Um meine Eindrücke zu bestätigen, belästige ich die anwesenden Personen – selbst Indira Bornkessel, die oberste Linn-Repräsentantin von Deutschland, gab sich bei diesem Event die Ehre – mit der nicht unbedingt als „leichte Kost“ bekannten Filmmusik des japanischen Animes Akira. Die spektakuläre Handlung wird mit ebensolcher Musik untermalt; sie stammt von Ohashi Tsutomu, der sie mit seiner Laiengruppe Geinoh Yamashirogumi eingespielt hat, und verbindet traditionelle wie moderne Musik- und Stilelemente. Das klingt nicht nur für europäische Ohren sehr ungewohnt, es ist auch eine echte Herausforderung für eine Wiedergabekette. Das von mir gewählte Stück „Tetsuo“ beschreibt eine der Hauptfiguren des Films, der eine bösartige Mutation durchmacht. Dementsprechend „wild“ geht es auch musikalisch zur Sache, was selbstverständlich auch einen LP12 mit normaler Zarge nicht aus dem Takt bringt. Aber mit der Bedrok-Zarge werden die zum Einsatz kommenden Perkussionsinstrumente, Kondo-Trommeln, Kirchenorgel und der Chor deutlicher voneinander separiert und das Klanggeschehen insgesamt transparenter dargestellt. Der Bedrok-LP12 kann einfach noch besser die Übersicht behalten und zeichnet nebenbei auch die Klangfarben der Instrumente mit einem noch feineren Pinsel nach.
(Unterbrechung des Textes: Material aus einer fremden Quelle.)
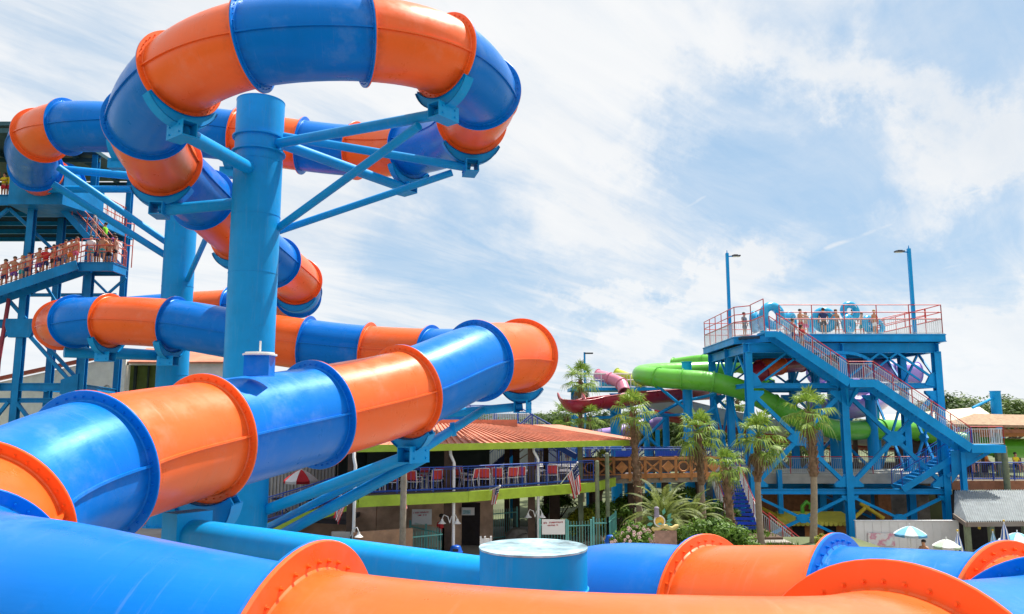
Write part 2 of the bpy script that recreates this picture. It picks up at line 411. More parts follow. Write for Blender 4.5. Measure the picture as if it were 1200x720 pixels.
def tube_slide(root, stations, colors, RAD, n=48, k=4, fl=.2, ft=.045, bolts=0, arc=(0, 2*PI), seam=.07, names=('tube_section', 'flange'), th=.0):
    """stations: (point, is_joint, roll). colours run joint to joint. arc<2pi gives an open trough"""
    fl0 = fl; FLW = {}
    pts = [s_[0] for s_ in stations]; ivs = catmull(pts, k)
    allp = []; rolls = []; joint_at = []
    for i, seg in enumerate(ivs):
        for j, q in enumerate(seg[:-1]):
            if j == 0 and stations[i][1]: joint_at.append(len(allp))
            allp.append(q); rolls.append(stations[i][2]*(1-j/k)+stations[i+1][2]*j/k)
    allp.append(ivs[-1][-1]); rolls.append(stations[-1][2])
    if stations[-1][1]: joint_at.append(len(allp)-1)
    if joint_at[0] != 0: joint_at.insert(0, 0)
    if joint_at[-1] != len(allp)-1: joint_at.append(len(allp)-1)
    N = len(allp)
    if WIDE:
        for st_i, wv in WIDE.items(): FLW[st_i*k] = wv
    tang = [(allp[min(i+1, N-1)]-allp[max(i-1, 0)]).normalized() for i in range(N)]
    full = abs(arc[1]-arc[0]-2*PI) < 1e-6
    cnt = n if full else n+1
    ang = [arc[0]+(arc[1]-arc[0])*i/n for i in range(cnt)]
    made = []
    def ringpts(i, r):
        s_, u = frame(tang[i], rolls[i]); return [allp[i]+s_*math.cos(a)*r+u*math.sin(a)*r for a in ang]
    def ring_frame(i): return frame(tang[i], rolls[i])
    for a_i in range(len(joint_at)-1):
        i0, i1 = joint_at[a_i], joint_at[a_i+1]
        m = colors[a_i % len(colors)]
        mb = MB(); vs = []
        rows = list(range(i0, i1+1))
        for i in rows: vs += ringpts(i, RAD)
        fs = []
        wrap = cnt if full else cnt-1
        for r_ in range(len(rows)-1):
            for c_ in range(wrap): fs.append((r_*cnt+c_, r_*cnt+(c_+1) % cnt, (r_+1)*cnt+(c_+1) % cnt, (r_+1)*cnt+c_))
        mb.add(vs, fs, True)
        if not full or th:      # inner skin
            vi = []
            for i in rows: vi += ringpts(i, RAD-max(th, .04))
            mb.add(vi, [tuple(reversed(f)) for f in fs], True)
            if not full:        # rolled rims along both edges
                for c_ in (0, cnt-1):
                    mb.path([vs[r_*cnt+c_] for r_ in range(len(rows))], .06, 6)
        if seam:
            for sg in (0, PI):
                rib = []
                for i in rows:
                    s_, u = ring_frame(i); o = s_ if sg == 0 else -s_
                    rib += [allp[i]+o*(RAD-.03)+u*.028, allp[i]+o*(RAD+seam)+u*.024, allp[i]+o*(RAD+seam)-u*.024, allp[i]+o*(RAD-.03)-u*.028]
                mb.add(rib, [(r_*4+c_, r_*4+c_+1, (r_+1)*4+c_+1, (r_+1)*4+c_) for r_ in range(len(rows)-1) for c_ in range(3)])
        sec = mb.build(names[0], m, root); made.append(sec)
        cum = [0.0]
        for i in rows[1:]: cum.append(cum[-1]+(allp[i]-allp[i-1]).length)
        base_l = sum((allp[q+1]-allp[q]).length for q in range(i0)); vals = []
        for r_ in range(len(rows)):
            for c_ in range(cnt): vals += [base_l+cum[r_]+.01, ang[c_]*RAD if ang[c_] < PI else (2*PI-ang[c_])*RAD, min(cum[r_], cum[-1]-cum[r_])]
        nv = len(sec.data.vertices); vals = (vals+[0.0]*(nv*3))[:nv*3]
        at_ = sec.data.attributes.new('shell', 'FLOAT_VECTOR', 'POINT'); at_.data.foreach_set('vector', vals)
        for end, i in ((1, i0), (-1, i1)):
            if (i == 0 or i == N-1) and not END_FL: continue
            t = tang[i]; s_, u = ring_frame(i); fb = MB(); fl = FLW.get(i, fl0)
            def rp(r, off): return [allp[i]+t*off*end+s_*math.cos(a)*r+u*math.sin(a)*r for a in ang]
            e0, e1 = .002, ft
            A, B, C, D = rp(RAD-.02, e1), rp(RAD+fl-.012, e1), rp(RAD+fl, e1-.012), rp(RAD+fl, e0); E = rp(RAD-.02, e0)
            f4 = []
            for q in range(4):
                for c_ in range(wrap): f4.append((q*cnt+c_, q*cnt+(c_+1) % cnt, (q+1)*cnt+(c_+1) % cnt, (q+1)*cnt+c_))
            fb.add(A+B+C+D+E, f4, False)
            for qi in range(len(fb.sm)): fb.sm[qi] = False
            # small fillet where the flange is laminated on the shell
            f1, f2 = rp(RAD+.022, e1), rp(RAD-.005, e1+.03)
            fb.add(f1+f2, [(c_, (c_+1) % cnt, cnt+(c_+1) % cnt, cnt+c_) for c_ in range(wrap)], True)
            if bolts and (allp[i]-V((0, 0, H))).length < 34:
                for bi in range(bolts):
                    a = 2*PI*(bi+.5)/bolts+.02*math.sin(bi*7.3); o = s_*math.cos(a)+u*math.sin(a); c = allp[i]+o*(RAD+.085)
                    fb.cyl(c+t*end*(e1), c+t*end*(e1+.010), .026, n=10, smooth=False)
                    fb.cyl(c+t*end*(e1+.010), c+t*end*(e1+.042), .016, n=6, smooth=False)
            fb.build(names[1], m, sec)
    return allp, tang, rolls, joint_at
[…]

Insgesamt wird der Kontrast innerhalb der musikalischen Darstellung bei Verwendung der Bedrok-Zarge erhöht, sodass man einzelnen Melodien beziehungsweise Solisten leichter folgen kann. Trotz des recht ambitionierten Preises kann man die Bedrok-Zarge daher wirklich guten Gewissens Freunden des Linn Sondek LP12 empfehlen, die vorhaben, den schottischen Weg der Perfektion bis zum Ende zu gehen. Der klangliche Zugewinn und der damit gesteigerte Genuss ist nicht wegzudiskutieren. Die Bedrok-Zarge stellt eine dauerhafte und wertstabile Investition in die von Musik begleitete Zukunft dar.
- 1972: Erstmalige Vorstellung des Linn Sondek LP12
- 1974: Änderung der Hauptlagerbuchse. Verstärkung des Subchassis durch zusätzliches, punktgeschweißtes Band
- 1981: Nirvana (diverse Mechanik-Komponenten)
- 1982: Einführung der quarzgesteuerten Valhalla-Motorsteuerung für 33 U/min
- 1984: Vergrößerte Eckverstrebungen im Sockel
- 1984: Verstärkungsstrebe des Subchassis mit Epoxidkleber verklebt statt punktgeschweißt
- 1985: Verstärkungsblöcke an den Ecken des Sockels
- 1990: Lingo I (optional, quarzgesteuerte Steuerung für Synchronmotor mit 33 und 45 U/min)
- 1991: Massivere Grundplatte ersetzt Hartfaserplatte in Serie; Trampolin-Version optional
- 1992: Verbesserte Befestigung der Oberplatte
- 1993: Cirkus-Upgrade (größerer und besser bearbeiteter Innenteller sowie neues Lager, neue Federn, Armauflage, Riemen)
- 2006: Keel-Subchassis inkl. Tonarmbrett aus einem Aluminiumblock gefräst (optional)
- 2006: Grundplatte aus Aluminium in Serie; Version Trampolin II optional
- 2008: Motorsteuerung Majik für Wechselstrom-Synchronmotor mit 33 U/min
- 2009: Radikal-Netzteil und -Gleichstrommotor (optional)
- 2013: Subchassis Kore mit Tonarmbrett aus Aluminium (optional)
- 2018: Quarzgesteuerte Steuerung Lingo IV mit 33 und 45 U/min für Gleichstrommotor (optional)
- 2020: Einführung des Karousel-Tellerlagers
- 2022: Auf 250 Stück limitierte Version als LP12-50 anlässlich des 50. Jubiläums mit runden Design-Elementen, Vollausstattung und Bedrok-Zarge
- 2025: Bedrok-Zarge wird als Option für alle LP12 eingeführt
Info
Plattenspielerzarge Linn Bedrok
Konzept: Zarge speziell für den Linn Sondek LP12
Besonderheiten: aus einem Block hochverdichtetem Buchenholz gefräst
Garantiezeit: 5 Jahre
Preis: um 12 060 € (um 10 410 € als Upgrade bei bestehendem LP12)
Kontakt
Linn Products Ltd.
Telefon: siehe Händlerliste
Mitspieler
Laufwerk: Linn Sondek LP12 (Radikal (Klimax), Keel)
Tonarme: Linn Ekos SE/1
Tonabnehmer: Linn Ekstatik
Phonovorverstärker: Urika II
Netzwerkplayer: Selekt DSM (3 x Power Output, 3 x Organik DAC)
Lautsprecher: Linn Majik 150 (aktiv)
BedrokTM ist eine geschützte Marke von Linn Products Limited, deren Name sich vom englischen Begriff „bedrock“ (wortwörtlich „Bettfels“) ableitet. Er bezeichnet eine feste Gesteinsschicht in der untersten Erdkruste, auf der sich später gebildete Erdschichten ablagerten.